Karl Heinrich Marx (1818 – 83)

Karl Marx’s thinking has profoundly influenced our understanding of the process of industrialisation in Europe. The implications of the first sentence of his Communist Manifesto of 1848, ‘The history of all hitherto existing society is the history of class struggles’ have shaped the vocabulary of many accounts of industrial development, even those written by writers with philosophies directly opposed to Marxism.

Karl Marx was born in Trier and studied at the universities of Bonn and Berlin, where he was identified with the philosophy of Georg Wilhelm Hegel. In 1844 he went to Paris where he began a lifelong friendship with Friedrich Engels. The two were forced to move to Brussels in 1845, but Marx returned to Paris in 1848 where he witness the revolutionary rising in June of that year, about which he wrote an incisive pamphlet.

He moved to London in the following year and remained there for the rest of his life, living in relative poverty with his wife, and maintaining regular contacts with Engels. He spent much of his time studying in the library of the British Museum and wrote a succession of lengthy works on philosophy and political economy, some of which remained unpublished until well into the 20th century. The most celebrated was Das Kapital, published in 1867.

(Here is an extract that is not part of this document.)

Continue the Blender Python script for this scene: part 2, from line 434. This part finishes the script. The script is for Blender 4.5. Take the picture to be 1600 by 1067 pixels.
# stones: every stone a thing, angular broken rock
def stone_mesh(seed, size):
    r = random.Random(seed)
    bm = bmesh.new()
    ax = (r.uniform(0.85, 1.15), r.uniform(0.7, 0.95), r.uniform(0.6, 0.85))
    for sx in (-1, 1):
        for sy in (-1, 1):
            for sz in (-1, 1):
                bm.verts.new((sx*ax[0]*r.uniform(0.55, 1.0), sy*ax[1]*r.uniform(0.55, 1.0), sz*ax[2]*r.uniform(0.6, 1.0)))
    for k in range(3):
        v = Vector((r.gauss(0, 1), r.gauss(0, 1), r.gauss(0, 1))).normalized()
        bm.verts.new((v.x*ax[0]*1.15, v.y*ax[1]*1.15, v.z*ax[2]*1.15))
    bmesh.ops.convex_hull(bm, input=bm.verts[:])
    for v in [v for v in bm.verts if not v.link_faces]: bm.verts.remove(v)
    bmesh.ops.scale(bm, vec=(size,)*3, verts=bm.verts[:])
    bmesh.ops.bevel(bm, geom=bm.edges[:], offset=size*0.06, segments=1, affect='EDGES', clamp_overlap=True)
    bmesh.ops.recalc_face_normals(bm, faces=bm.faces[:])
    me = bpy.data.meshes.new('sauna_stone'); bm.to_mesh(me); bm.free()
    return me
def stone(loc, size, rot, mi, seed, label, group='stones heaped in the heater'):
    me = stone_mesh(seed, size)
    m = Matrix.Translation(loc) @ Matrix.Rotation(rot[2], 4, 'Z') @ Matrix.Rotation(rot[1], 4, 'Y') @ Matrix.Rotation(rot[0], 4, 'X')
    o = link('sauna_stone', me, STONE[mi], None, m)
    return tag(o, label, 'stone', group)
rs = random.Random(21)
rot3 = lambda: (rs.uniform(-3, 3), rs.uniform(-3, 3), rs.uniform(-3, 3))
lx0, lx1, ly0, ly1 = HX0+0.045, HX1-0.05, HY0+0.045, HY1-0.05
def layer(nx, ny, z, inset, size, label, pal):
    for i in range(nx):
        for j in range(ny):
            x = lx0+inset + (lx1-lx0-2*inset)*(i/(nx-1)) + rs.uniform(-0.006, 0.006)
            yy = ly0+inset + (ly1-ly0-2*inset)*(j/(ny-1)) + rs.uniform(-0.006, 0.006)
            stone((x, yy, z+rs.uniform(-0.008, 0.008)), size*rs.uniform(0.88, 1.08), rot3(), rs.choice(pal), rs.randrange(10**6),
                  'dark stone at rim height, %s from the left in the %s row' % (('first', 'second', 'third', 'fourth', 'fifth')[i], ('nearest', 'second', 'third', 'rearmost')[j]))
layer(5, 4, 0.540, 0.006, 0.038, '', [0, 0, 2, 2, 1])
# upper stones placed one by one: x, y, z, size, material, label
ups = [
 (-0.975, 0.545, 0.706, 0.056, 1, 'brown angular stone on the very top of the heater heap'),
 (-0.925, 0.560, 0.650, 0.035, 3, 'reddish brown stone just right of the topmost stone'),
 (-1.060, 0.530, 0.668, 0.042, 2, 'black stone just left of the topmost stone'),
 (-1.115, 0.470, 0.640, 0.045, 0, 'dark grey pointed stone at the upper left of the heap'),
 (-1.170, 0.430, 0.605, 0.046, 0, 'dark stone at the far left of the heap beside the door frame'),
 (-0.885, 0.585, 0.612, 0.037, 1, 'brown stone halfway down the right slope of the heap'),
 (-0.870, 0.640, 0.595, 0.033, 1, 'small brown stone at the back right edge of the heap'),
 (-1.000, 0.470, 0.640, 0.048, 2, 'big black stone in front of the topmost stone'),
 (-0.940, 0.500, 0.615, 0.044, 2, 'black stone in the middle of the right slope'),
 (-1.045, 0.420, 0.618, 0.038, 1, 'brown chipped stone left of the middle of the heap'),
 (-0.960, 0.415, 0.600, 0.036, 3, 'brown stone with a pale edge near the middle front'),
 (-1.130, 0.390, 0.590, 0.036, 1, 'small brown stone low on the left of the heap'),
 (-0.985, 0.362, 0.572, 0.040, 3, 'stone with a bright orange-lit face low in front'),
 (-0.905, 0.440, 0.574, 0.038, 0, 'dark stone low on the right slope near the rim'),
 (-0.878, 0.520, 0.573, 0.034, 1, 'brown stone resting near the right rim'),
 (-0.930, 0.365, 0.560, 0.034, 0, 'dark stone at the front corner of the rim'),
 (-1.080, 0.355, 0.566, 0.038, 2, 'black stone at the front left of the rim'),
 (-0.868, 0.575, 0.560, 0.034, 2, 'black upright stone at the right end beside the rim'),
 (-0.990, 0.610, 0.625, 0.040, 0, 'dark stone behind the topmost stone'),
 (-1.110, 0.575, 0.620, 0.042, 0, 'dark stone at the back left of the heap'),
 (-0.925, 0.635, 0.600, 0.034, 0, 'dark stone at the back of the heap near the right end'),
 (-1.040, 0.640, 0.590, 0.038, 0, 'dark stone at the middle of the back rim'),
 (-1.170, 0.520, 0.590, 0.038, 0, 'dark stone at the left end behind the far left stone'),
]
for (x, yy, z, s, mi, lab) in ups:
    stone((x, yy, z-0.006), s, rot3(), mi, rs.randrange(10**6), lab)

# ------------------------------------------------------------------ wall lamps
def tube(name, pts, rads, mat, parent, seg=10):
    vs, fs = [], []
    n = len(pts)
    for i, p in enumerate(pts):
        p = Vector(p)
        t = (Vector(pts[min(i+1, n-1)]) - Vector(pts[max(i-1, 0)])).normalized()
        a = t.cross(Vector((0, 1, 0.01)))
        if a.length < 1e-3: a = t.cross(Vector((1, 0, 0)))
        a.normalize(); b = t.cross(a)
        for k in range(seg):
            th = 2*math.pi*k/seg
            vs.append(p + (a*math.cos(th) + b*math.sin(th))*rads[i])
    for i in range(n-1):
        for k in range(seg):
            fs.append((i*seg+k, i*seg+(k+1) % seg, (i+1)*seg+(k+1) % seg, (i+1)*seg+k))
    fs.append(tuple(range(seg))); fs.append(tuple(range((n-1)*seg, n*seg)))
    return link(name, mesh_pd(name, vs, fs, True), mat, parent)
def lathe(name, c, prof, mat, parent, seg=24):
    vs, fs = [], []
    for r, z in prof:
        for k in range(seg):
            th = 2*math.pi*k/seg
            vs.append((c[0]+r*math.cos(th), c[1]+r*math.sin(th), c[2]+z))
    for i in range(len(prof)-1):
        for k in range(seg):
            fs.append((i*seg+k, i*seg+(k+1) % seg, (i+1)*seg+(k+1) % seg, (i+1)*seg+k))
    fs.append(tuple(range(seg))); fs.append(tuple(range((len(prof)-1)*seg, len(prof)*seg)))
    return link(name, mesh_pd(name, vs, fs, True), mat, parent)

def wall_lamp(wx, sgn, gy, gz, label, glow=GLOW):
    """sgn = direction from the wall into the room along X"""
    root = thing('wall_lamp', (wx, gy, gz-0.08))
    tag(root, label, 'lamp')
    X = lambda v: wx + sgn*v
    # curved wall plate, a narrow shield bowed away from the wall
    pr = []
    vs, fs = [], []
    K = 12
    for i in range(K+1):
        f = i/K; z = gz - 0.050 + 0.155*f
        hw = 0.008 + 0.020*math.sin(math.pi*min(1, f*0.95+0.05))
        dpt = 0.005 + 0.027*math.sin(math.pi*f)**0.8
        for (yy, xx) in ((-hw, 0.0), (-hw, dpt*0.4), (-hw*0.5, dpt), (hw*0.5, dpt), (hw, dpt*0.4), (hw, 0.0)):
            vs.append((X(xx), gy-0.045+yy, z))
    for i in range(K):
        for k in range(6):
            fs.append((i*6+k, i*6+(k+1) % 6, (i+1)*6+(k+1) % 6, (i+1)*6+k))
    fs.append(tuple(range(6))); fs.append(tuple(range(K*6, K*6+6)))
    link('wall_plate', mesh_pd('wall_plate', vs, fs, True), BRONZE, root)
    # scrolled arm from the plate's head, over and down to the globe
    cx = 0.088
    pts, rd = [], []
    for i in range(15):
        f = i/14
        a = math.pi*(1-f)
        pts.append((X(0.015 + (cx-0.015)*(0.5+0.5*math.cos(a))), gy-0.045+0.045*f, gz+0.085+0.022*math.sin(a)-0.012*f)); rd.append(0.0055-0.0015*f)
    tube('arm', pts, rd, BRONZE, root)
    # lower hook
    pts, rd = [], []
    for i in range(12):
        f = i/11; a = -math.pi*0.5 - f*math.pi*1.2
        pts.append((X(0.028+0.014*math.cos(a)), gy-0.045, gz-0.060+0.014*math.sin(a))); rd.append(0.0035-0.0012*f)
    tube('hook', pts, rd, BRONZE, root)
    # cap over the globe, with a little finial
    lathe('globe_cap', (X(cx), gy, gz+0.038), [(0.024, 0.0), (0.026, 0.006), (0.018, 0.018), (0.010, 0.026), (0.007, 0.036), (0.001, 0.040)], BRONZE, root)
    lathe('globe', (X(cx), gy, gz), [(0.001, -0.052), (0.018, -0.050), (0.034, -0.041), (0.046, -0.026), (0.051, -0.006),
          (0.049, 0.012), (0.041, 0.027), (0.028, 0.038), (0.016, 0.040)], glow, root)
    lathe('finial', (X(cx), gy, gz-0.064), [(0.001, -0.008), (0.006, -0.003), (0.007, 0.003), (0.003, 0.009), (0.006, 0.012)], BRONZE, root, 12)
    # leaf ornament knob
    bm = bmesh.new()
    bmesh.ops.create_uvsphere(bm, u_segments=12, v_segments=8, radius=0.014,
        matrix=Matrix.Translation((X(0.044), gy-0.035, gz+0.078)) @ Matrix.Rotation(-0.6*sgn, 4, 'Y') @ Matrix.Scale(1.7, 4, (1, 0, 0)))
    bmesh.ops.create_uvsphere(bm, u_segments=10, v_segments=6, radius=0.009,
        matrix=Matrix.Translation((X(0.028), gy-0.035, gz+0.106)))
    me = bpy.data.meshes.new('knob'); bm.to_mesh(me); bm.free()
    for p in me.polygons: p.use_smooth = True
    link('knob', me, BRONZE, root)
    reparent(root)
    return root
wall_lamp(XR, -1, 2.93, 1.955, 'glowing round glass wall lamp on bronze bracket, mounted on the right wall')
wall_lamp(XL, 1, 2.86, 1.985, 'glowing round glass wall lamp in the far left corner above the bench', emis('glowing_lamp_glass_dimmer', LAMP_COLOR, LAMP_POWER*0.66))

He maintained links with revolutionaries in many countries, particularly through the First International, formed in 1864. His analysis of economic history, that industrial capitalism had created a proletariat, whose members could only live by selling their labour, has proved influential, and many historians would still regarded it as stimulating, but his vision of a future in which communist revolution would be followed by the withering away of the state has materialised neither in those states that have adopted a supposedly Marxist form of communist government nor in those that have remained unrepentedly capitalist.

The well-known memorial on Marx’s grave in Highgate Cemetery, London, for many years the object of pilgrimage by visitors to England from communist countries, dates from 1954 when it was erected by the Communist Party of Great Britain.